El día internacional de los pueblos indígenas, señalado por la ONU el 9 de agosto, más que dar motivo para celebraciones induce a una severa reflexión sobre el incumplimiento de los compromisos contraídos y los nuevos despojos a que los pueblos indígenas están siendo sometidos en tiempo de “reformas estructurales”. Se abre un periodo preñado de amenazas a la integridad y a la territorialidad de estas comunidades que nos remonta al siglo XVI.

A pesar de los esfuerzos históricos de los grupos originarios por defenderse de la absorción y proteger aquellos rasgos culturales que otorgan identidad única a cada grupo etnolingüístico, los pueblos indígenas en nuestro país continúan sumidos en la pobreza y la marginación. La tesis del mestizaje, vertiente del evolucionismo, no ha contribuido a la cohesión de la sociedad global, sino ha arrinconado a los pueblos originarios bajo diversas formas de discriminación. Ese acorralamiento se ve reflejado en el uso y disfrute del patrimonio y las riquezas de nuestra nación. La población indígena, estimada en 18 millones de personas, está distribuida en cerca de 20 mil localidades y contiene a poco más de 60 grupos lingüísticos, haciéndonos una de las naciones pluriculturales más ricas, lo cual no es concesión de los gobiernos, sino una realidad que perdura a pesar de ellos.

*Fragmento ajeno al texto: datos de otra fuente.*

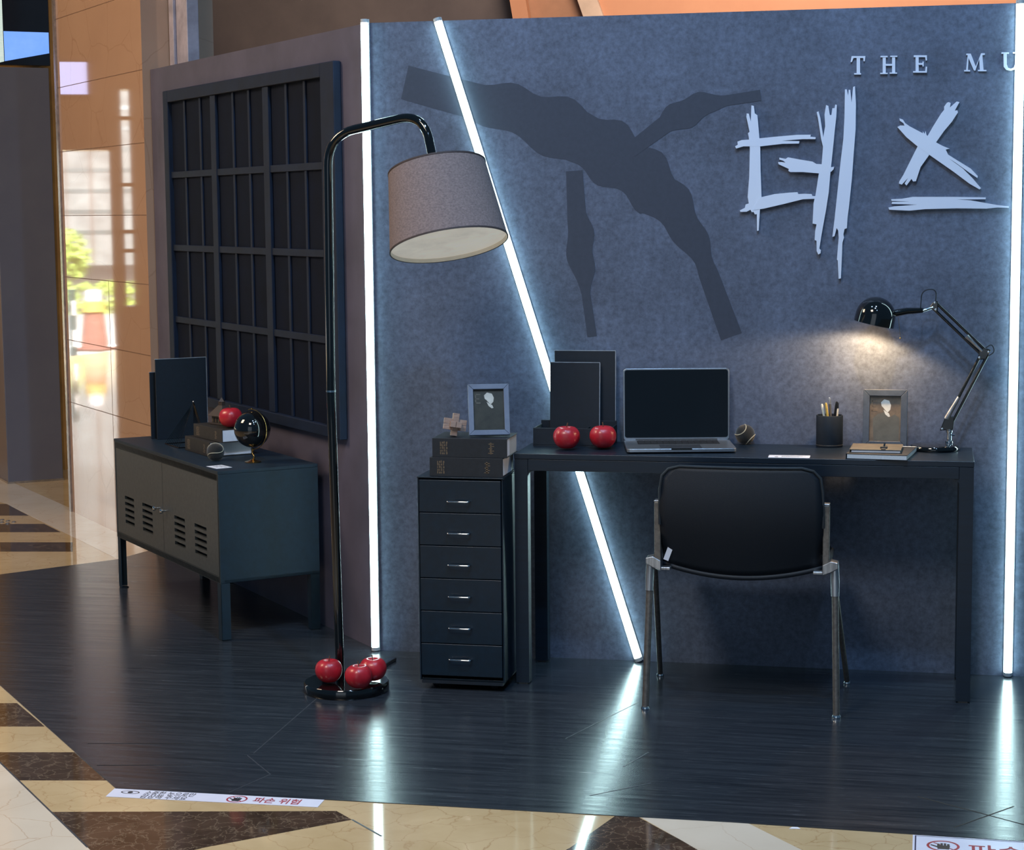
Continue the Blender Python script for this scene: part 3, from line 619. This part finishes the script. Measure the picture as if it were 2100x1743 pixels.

Pese a la migración rural, cerca del 70 por ciento de la población dedicada a actividades agrícolas es indígena. El 20 por ciento de nuestro territorio está habitado por pueblos indios, el 70 por ciento de los recursos petroleros se encuentra en entidades predominantemente indígenas, así como en las superficies donde se asientan las principales plantas hidroeléctricas, la industria minera y “las áreas naturales protegidas”. La globalización neoliberal ha sido particularmente destructiva para los pueblos indios, con quienes se ha ensañado mediante el despojo de sus territorios, sus arraigos y sus símbolos culturales, a favor de un modelo económico que genera violaciones sistemáticas a sus derechos humanos.

La rebelión de enero de 1994, el día de entrada en vigor del TLCAN, fue premonitoria y colocó al indigenismo como ideología, en el marco de la nueva era de explotación que comenzaba. A pesar del incumplimiento de los acuerdos de San Andrés y la reducción de la agenda indigenista del gobierno a la permisibilidad de los “caracoles”, no se ha detenido la lucha de los sectores progresistas por construir una nueva relación entre el Estado y los pueblos originarios.

Sin detrimento de los espacios conquistados, el “indigenismo de blancos” no se traduce en el reconocimiento de los derechos de esos pueblos consagrados en la legislación internacional que apuntan a una sociedad igualitaria, donde los grupos étnicos sean sujetos de derechos individuales y colectivos, además de obligatoria su participación en todos los programas de desarrollo que los afectan.

La reforma energética inicia un nuevo periodo para el despojo de las tierras y los recursos naturales pertenecientes a los pueblos indígenas. Dichos cambios son violatorios del artículo 2° de la Constitución, así como del Convenio 169 de la OIT, que ordena al Estado “obtener el consentimiento previo e informado de los pueblos indígenas y comunidades nativas sobre el uso de los recursos existentes en sus territorios”.

En 2007 se presentó en la Cámara de Diputados un proyecto de reforma constitucional en ese sentido, que incluye modificaciones al artículo 27 y priva a los poderes públicos de sus facultades discrecionales y omnímodas para el aprovechamiento de los recursos naturales. Al año siguiente se presentó una iniciativa de “Ley General de Consulta a los Pueblos Indígenas” fundada en las disposiciones de derechos humanos del artículo 1° constitucional.

En la ciudad de México ha surgido un proyecto de iniciativa con semejante objetivo, elaborado por instancias del gobierno con el consenso del Consejo de los Pueblos y Barrios Originarios del DF. Desgraciadamente el equilibrio de fuerzas en las instancias legislativas y la orientación ideológica predominante han congelado esos proyectos. Podrían, sin embargo, los pueblos afectados acudir a la protección judicial, con fundamento en la jerarquía constitucional de los tratados y convenciones internacionales. Ésa sería una vía de acción digna del aniversario que celebramos.